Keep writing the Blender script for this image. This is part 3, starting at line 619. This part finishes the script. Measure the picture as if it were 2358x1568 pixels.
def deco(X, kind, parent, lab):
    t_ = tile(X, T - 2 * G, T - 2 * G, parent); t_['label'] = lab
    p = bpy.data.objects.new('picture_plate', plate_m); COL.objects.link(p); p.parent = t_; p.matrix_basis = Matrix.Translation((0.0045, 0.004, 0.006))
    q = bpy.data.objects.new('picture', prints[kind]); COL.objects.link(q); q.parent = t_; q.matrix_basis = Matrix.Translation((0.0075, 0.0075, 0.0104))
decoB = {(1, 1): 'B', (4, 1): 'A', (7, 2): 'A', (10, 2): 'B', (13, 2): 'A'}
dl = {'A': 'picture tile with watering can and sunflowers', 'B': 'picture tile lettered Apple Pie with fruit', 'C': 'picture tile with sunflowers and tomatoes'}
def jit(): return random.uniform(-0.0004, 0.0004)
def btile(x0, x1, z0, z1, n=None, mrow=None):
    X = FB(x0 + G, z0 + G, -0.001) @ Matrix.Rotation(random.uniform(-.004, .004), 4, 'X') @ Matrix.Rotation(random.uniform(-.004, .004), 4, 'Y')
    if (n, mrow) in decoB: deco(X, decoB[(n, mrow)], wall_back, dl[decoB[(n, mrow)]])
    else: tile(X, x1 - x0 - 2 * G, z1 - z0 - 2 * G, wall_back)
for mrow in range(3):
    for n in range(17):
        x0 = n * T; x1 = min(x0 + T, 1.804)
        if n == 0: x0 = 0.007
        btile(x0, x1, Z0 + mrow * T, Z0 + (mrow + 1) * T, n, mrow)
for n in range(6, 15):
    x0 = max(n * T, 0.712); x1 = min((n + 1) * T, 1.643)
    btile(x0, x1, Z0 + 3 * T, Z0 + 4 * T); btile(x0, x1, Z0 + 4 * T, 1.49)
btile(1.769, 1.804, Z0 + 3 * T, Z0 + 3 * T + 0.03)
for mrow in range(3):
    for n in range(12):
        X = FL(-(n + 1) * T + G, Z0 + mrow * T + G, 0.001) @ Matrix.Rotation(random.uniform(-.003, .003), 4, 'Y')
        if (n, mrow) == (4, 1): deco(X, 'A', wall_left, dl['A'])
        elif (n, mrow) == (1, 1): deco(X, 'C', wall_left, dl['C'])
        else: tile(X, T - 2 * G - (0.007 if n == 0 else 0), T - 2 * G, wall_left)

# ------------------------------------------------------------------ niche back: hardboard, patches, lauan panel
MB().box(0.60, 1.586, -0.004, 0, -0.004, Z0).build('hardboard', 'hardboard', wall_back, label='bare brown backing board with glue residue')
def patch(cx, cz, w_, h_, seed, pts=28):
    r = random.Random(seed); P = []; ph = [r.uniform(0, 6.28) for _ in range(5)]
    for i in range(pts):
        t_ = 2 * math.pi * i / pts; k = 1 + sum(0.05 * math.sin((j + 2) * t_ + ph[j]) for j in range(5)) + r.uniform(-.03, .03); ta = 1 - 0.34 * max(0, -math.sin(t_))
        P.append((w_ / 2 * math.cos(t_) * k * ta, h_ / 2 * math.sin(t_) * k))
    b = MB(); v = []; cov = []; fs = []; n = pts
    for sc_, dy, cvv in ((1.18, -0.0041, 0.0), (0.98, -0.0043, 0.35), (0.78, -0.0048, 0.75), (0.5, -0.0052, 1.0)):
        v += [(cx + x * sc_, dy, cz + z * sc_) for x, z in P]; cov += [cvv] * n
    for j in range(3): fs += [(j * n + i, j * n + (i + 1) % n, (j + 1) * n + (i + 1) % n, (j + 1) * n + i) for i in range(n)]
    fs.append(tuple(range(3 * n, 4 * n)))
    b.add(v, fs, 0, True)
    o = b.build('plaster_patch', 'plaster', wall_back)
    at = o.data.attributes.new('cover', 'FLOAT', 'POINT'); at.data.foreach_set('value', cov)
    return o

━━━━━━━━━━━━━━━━

Write out every line of the material again, exactly as it reads.

Keep writing the Blender script for this image. This is part 3, starting at line 619. This part finishes the script. Measure the picture as if it were 2358x1568 pixels.
def deco(X, kind, parent, lab):
    t_ = tile(X, T - 2 * G, T - 2 * G, parent); t_['label'] = lab
    p = bpy.data.objects.new('picture_plate', plate_m); COL.objects.link(p); p.parent = t_; p.matrix_basis = Matrix.Translation((0.0045, 0.004, 0.006))
    q = bpy.data.objects.new('picture', prints[kind]); COL.objects.link(q); q.parent = t_; q.matrix_basis = Matrix.Translation((0.0075, 0.0075, 0.0104))
decoB = {(1, 1): 'B', (4, 1): 'A', (7, 2): 'A', (10, 2): 'B', (13, 2): 'A'}
dl = {'A': 'picture tile with watering can and sunflowers', 'B': 'picture tile lettered Apple Pie with fruit', 'C': 'picture tile with sunflowers and tomatoes'}
def jit(): return random.uniform(-0.0004, 0.0004)
def btile(x0, x1, z0, z1, n=None, mrow=None):
    X = FB(x0 + G, z0 + G, -0.001) @ Matrix.Rotation(random.uniform(-.004, .004), 4, 'X') @ Matrix.Rotation(random.uniform(-.004, .004), 4, 'Y')
    if (n, mrow) in decoB: deco(X, decoB[(n, mrow)], wall_back, dl[decoB[(n, mrow)]])
    else: tile(X, x1 - x0 - 2 * G, z1 - z0 - 2 * G, wall_back)
for mrow in range(3):
    for n in range(17):
        x0 = n * T; x1 = min(x0 + T, 1.804)
        if n == 0: x0 = 0.007
        btile(x0, x1, Z0 + mrow * T, Z0 + (mrow + 1) * T, n, mrow)
for n in range(6, 15):
    x0 = max(n * T, 0.712); x1 = min((n + 1) * T, 1.643)
    btile(x0, x1, Z0 + 3 * T, Z0 + 4 * T); btile(x0, x1, Z0 + 4 * T, 1.49)
btile(1.769, 1.804, Z0 + 3 * T, Z0 + 3 * T + 0.03)
for mrow in range(3):
    for n in range(12):
        X = FL(-(n + 1) * T + G, Z0 + mrow * T + G, 0.001) @ Matrix.Rotation(random.uniform(-.003, .003), 4, 'Y')
        if (n, mrow) == (4, 1): deco(X, 'A', wall_left, dl['A'])
        elif (n, mrow) == (1, 1): deco(X, 'C', wall_left, dl['C'])
        else: tile(X, T - 2 * G - (0.007 if n == 0 else 0), T - 2 * G, wall_left)

# ------------------------------------------------------------------ niche back: hardboard, patches, lauan panel
MB().box(0.60, 1.586, -0.004, 0, -0.004, Z0).build('hardboard', 'hardboard', wall_back, label='bare brown backing board with glue residue')
def patch(cx, cz, w_, h_, seed, pts=28):
    r = random.Random(seed); P = []; ph = [r.uniform(0, 6.28) for _ in range(5)]
    for i in range(pts):
        t_ = 2 * math.pi * i / pts; k = 1 + sum(0.05 * math.sin((j + 2) * t_ + ph[j]) for j in range(5)) + r.uniform(-.03, .03); ta = 1 - 0.34 * max(0, -math.sin(t_))
        P.append((w_ / 2 * math.cos(t_) * k * ta, h_ / 2 * math.sin(t_) * k))
    b = MB(); v = []; cov = []; fs = []; n = pts
    for sc_, dy, cvv in ((1.18, -0.0041, 0.0), (0.98, -0.0043, 0.35), (0.78, -0.0048, 0.75), (0.5, -0.0052, 1.0)):
        v += [(cx + x * sc_, dy, cz + z * sc_) for x, z in P]; cov += [cvv] * n
    for j in range(3): fs += [(j * n + i, j * n + (i + 1) % n, (j + 1) * n + (i + 1) % n, (j + 1) * n + i) for i in range(n)]
    fs.append(tuple(range(3 * n, 4 * n)))
    b.add(v, fs, 0, True)
    o = b.build('plaster_patch', 'plaster', wall_back)
    at = o.data.attributes.new('cover', 'FLOAT', 'POINT'); at.data.foreach_set('value', cov)
    return o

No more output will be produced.